Why Youssou N’Dour’s seedy club holds secret to riches for media chiefs

What you need to know:

  • The dance area of the club is huge, about half of a tennis court, the biggest I have ever seen.
  • The band took its sweet time to come on stage, but as soon as it opened, we saw an unusual sight. There was a mad rush by revellers to the edge of the stage where the band was raving up.
  • However, it was not to dance. They whipped out their mobile phones to record the band. Within about two minutes, there were over one hundred mobile phones held high either video-recording or taking rapid photos.
  • Young Senegalese, it seemed, no longer went to the clubs primarily to dance. They went there to interact and “dance” with friends outside the club!
  • You could see them stopping to work their phones, presumably writing updates on Twitter and posting photos on their Facebook and other social media pages.
  • Now if you are a mainstream media house, your single weekly entertainment page can only cover a single club or event hours later. Your competition is thousands of revellers reporting instantly from ALL the clubs and entertainment instantly from every corner of the country.

What will African journalists and media owners eat in future? Will the young males afford to pay bride-price? Will the ones with families be able to pay school fees?

Those were some of the questions being asked and discussed last week during the African Media Leadership Forum in the Senegalese capital, Dakar.

Of course I have spiced the questions, because they were not framed that way. The conference was on the future of the African media; how new technologies are playing out; and the prospects for Mother Africa.

The answer came from a very unlikely place, far away from the conference hall. Dakar has several offerings for visitors. The ones who are steeped in history and want to shed a tear or two over the horrors of slavery, visit the slave house on Gorée Island.

The fast-food on-the-go visitor can check out the towering and controversial African Renaissance Monument. The ones who want to tune into the cultural pulse of Dakar go to Club Thiossane.

Part of the club’s reputation derives from the fame of its owner, the legendary Senegalese musician, Youssou N’Dour. The future of African media consumer, was on display in Club Thiossane last Saturday night.

I had dropped in on the Renaissance Monument earlier, and we had made the emotional trip to Gorée Island early Saturday. We decided to close the circle by exploring why Thiossane was so famous.

The place was underwhelming — not the swanky joint we thought it would be. And it is not located in a fashionable area of Dakar either. It seems, however, that that is exactly its appeal.

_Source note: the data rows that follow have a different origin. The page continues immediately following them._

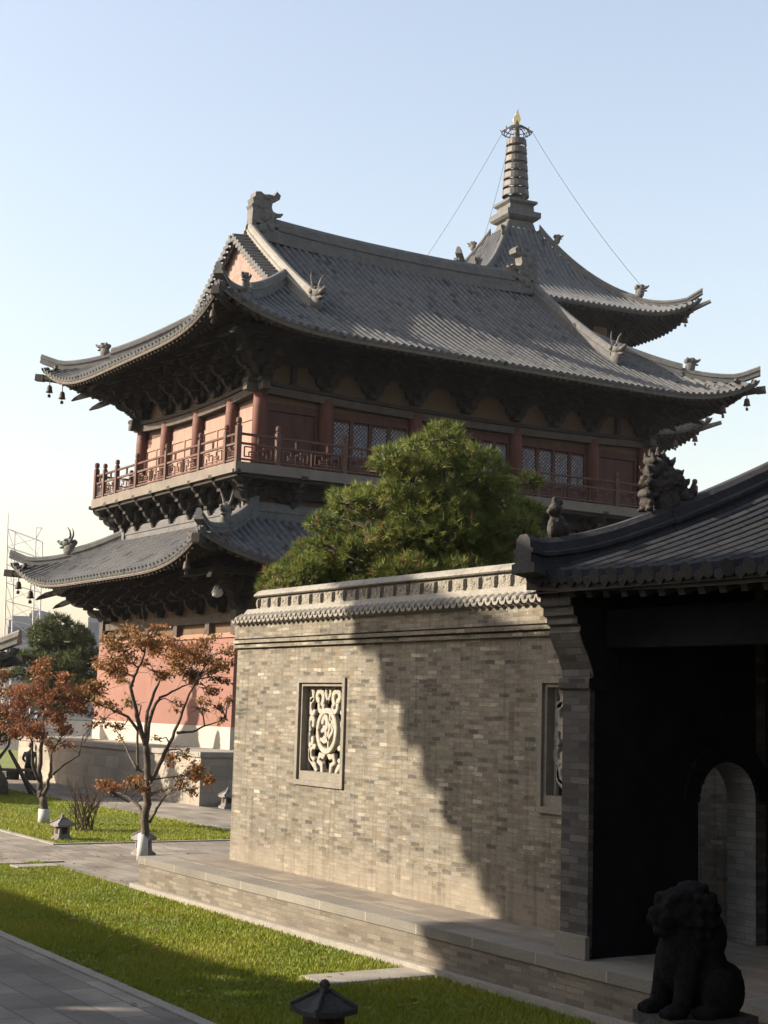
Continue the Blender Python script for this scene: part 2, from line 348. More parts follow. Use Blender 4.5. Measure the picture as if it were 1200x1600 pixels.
# ------------------------------------------------------------------ roofs
class Roof:
    def __init__(s, cx, cy, hx, hy, ze, f, lift=1.0, w=7.0, p=5.0, flare=.2, pitch=.3, rad=.085, tl=6.0):
        s.cx, s.cy, s.hx, s.hy, s.ze, s.f, s.lift, s.w, s.p, s.flare, s.pitch, s.rad, s.tl = cx, cy, hx, hy, ze, f, lift, w, p, flare, pitch, rad, tl
    def half(s, side): return (s.hx, s.hy) if side in 'SN' else (s.hy, s.hx)
    def P(s, side, u, t):
        a, b = s.half(side)
        c = a-abs(u); k = max(0., min(1.3, 1-c/s.w))**s.p*max(0., 1-t/s.tl)
        d = s.flare*k; sg = 1 if u >= 0 else -1
        x, y, z = u+sg*d, -b+t-d, s.ze+s.f(t)+s.lift*k
        if side == 'S': q = (x, y)
        elif side == 'E': q = (-y, x)
        elif side == 'N': q = (-x, -y)
        else: q = (y, -x)
        return Vector((s.cx+q[0], s.cy+q[1], z))
    def frame(s, side, u, t):
        e = .02; p = s.P(side, u, t)
        du = (s.P(side, u+e, t)-s.P(side, u-e, t)).normalized(); dt = (s.P(side, u, t+e)-s.P(side, u, t-e)).normalized()
        n = du.cross(dt)
        if n.z < 0: n = -n
        return p, du, dt, n.normalized()
    def tiles(s, mb, side, T, nt=14, ends=True, step=True):
        a, _ = s.half(side); n = max(3, int(round(2*a/s.pitch))); p = 2*a/n; r = s.rad
        prof = [(-p/2, -.02), (-r*1.15, -.005), (-r*.75, r*.75), (0, r*1.05), (r*.75, r*.75), (r*1.15, -.005), (p/2, -.02)]
        for i in range(n):
            u = -a+p*(i+.5); tm = T(u)
            if tm < .12: continue
            k = max(2, int(nt*tm/7)+2); vs = []; uvs = []; m = len(prof)
            for j in range(k+1):
                t = tm*(j/k)**1.15
                pp, du, dt, nn = s.frame(side, u, t)
                for q, (ds, dn) in enumerate(prof):
                    vs.append(pp+du*ds+nn*dn); uvs.append((i*2+(.5 if 1 < q < 5 else 1.5), t/.3))
            fs = [(j*m+q, j*m+q+1, (j+1)*m+q+1, (j+1)*m+q) for j in range(k) for q in range(m-1)]
            mb.add(vs, fs, uvs)
            if ends:
                pp, du, dt, nn = s.frame(side, u, 0)
                o = pp-dt*.012; vs = [o+nn*r*.1+(du*math.cos(2*math.pi*q/8)+nn*math.sin(2*math.pi*q/8))*r*1.12 for q in range(8)]
                vs2 = [v+dt*.06 for v in vs]
                mb.add(vs+vs2, [tuple(range(8))]+[(q, (q+1)%8, 8+(q+1)%8, 8+q) for q in range(8)], [(i*2+.5, .5)]*16)
                o = pp+du*(p/2)-dt*.008   # drip tile between two rows
                hw = p/2-r*.7
                vs = [o-du*hw-nn*.0, o+du*hw-nn*.0, o+du*hw*.75-nn*r*.8, o-nn*r*1.5, o-du*hw*.75-nn*r*.8]
                vs2 = [v+dt*.03 for v in vs]
                mb.add(vs+vs2, [tuple(range(5))]+[(q, (q+1)%5, 5+(q+1)%5, 5+q) for q in range(5)], [(i*2+1.5, .5)]*10)
    def soffit(s, mb, side, t0, t1, drop, nu=40):
        a, _ = s.half(side); vs = []; fs = []
        us = [-a+2*a*i/nu for i in range(nu+1)]
        for u in us:
            c = a-abs(u)
            for t in (t0, t1):
                tt = min(t, max(c, t0)) if t == t1 else t
                vs.append(s.P(side, u, tt)-Vector((0,0,drop)))
        fs = [(2*i, 2*i+2, 2*i+3, 2*i+1) for i in range(nu)]
        mb.add(vs, fs)
    def fascia(s, mb, side, t, z0, z1, nu=60, th=.06):
        a, _ = s.half(side)
        for i in range(nu):
            u0, u1 = -a+2*a*i/nu, -a+2*a*(i+1)/nu
            A, B = s.P(side, u0, t), s.P(side, u1, t); A2, B2 = s.P(side, u0, t+th), s.P(side, u1, t+th)
            d0, d1 = Vector((0,0,z0)), Vector((0,0,z1))
            mb.add([A+d0, B+d0, B+d1, A+d1, A2+d0, B2+d0], [(0,1,2,3), (0,4,5,1)])
    def rafters(s, mb, side, t0, t1, drop, size, pitch):
        a, _ = s.half(side); n = int(2*a/pitch)
        for i in range(n):
            u = -a+pitch*.5+(2*a-pitch)*i/(n-1); c = a-abs(u)
            e = min(t1, c+.1)
            if e-t0 < .1: e = t0+.25
            A = s.P(side, u, t0)-Vector((0,0,drop)); B = s.P(side, u, e)-Vector((0,0,drop))
            mb.bar(A, B, size, size)
    def hip_pts(s, corner, c0, c1, n=14, dz=0):
        sx, sy = corner; out = []
        for i in range(n+1):
            c = c0+(c1-c0)*i/n
            if sy < 0: p = s.P('S', sx*(s.hx-c), c)
            else: p = s.P('N', -sx*(s.hx-c), c)
            out.append(p+Vector((0,0,dz)))
        return out
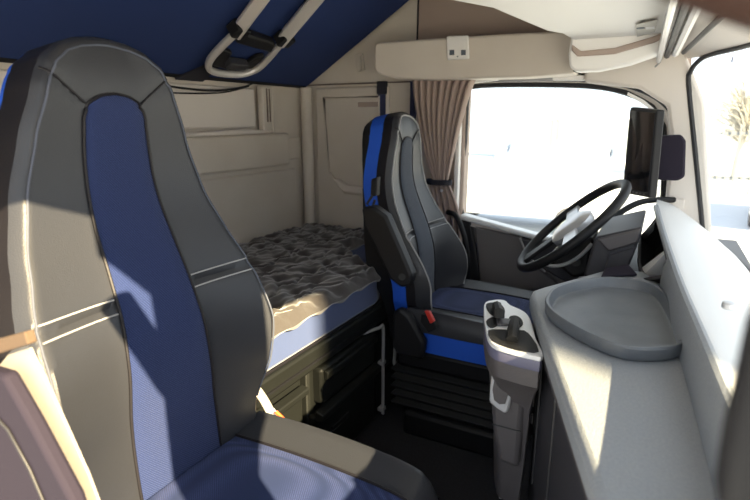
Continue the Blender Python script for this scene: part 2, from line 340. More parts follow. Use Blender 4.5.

As N’Dour’s fortune and fame grew, the man himself didn’t change much. He has left his club largely untouched, the seediness a statement about its roots and probably designed not to intimidate its working class fan base.

The dance area of the club is huge, about half of a tennis court, the biggest I have ever seen. Hundreds of people in outrageous dress and hairstyles kept streaming in. We stood by the fire exit, just in case.

The band took its sweet time to come on stage, but as soon as it opened, we saw an unusual sight. There was a mad rush by revellers to the edge of the stage where the band was raving up.

However, it was not to dance. They whipped out their mobile phones to record the band. Within about two minutes, there were over one hundred mobile phones held high either video-recording or taking rapid photos. This continued through to the second song.

The music was too loud for our East African ears and the place too packed, so we fled as the band plunged into the third song of the night.

It was remarkable. Young Senegalese, it seemed, no longer went to the clubs primarily to dance. They went there to interact and “dance” with friends outside the club!

You could see them stopping to work their phones, presumably writing updates on Twitter and posting photos on their Facebook and other social media pages. Because the chance of appearing on the Internet for every club-goer is now high, people dress to stand out.

Club Thiossane might be faded, but it doesn’t matter because that is not critical. What matters is the opportunity it gives the party crowd to get immersed, and share with their friends outside.

Now if you are a mainstream media house, your single weekly entertainment page can only cover a single club or event hours later. Your competition is thousands of revellers reporting instantly from ALL the clubs and entertainment instantly from every corner of the country.

The model of a few wise editors deciding what you read in the papers or see on TV is also under great test. The evolving approach is a democratic one where there are thousands and millions of editors putting material on the Internet.

And therein lies the second challenge for mainstream media. They need to be more diverse and offer a far greater range of perspectives than they have ever done. The present model is quite authoritarian and paternalistic.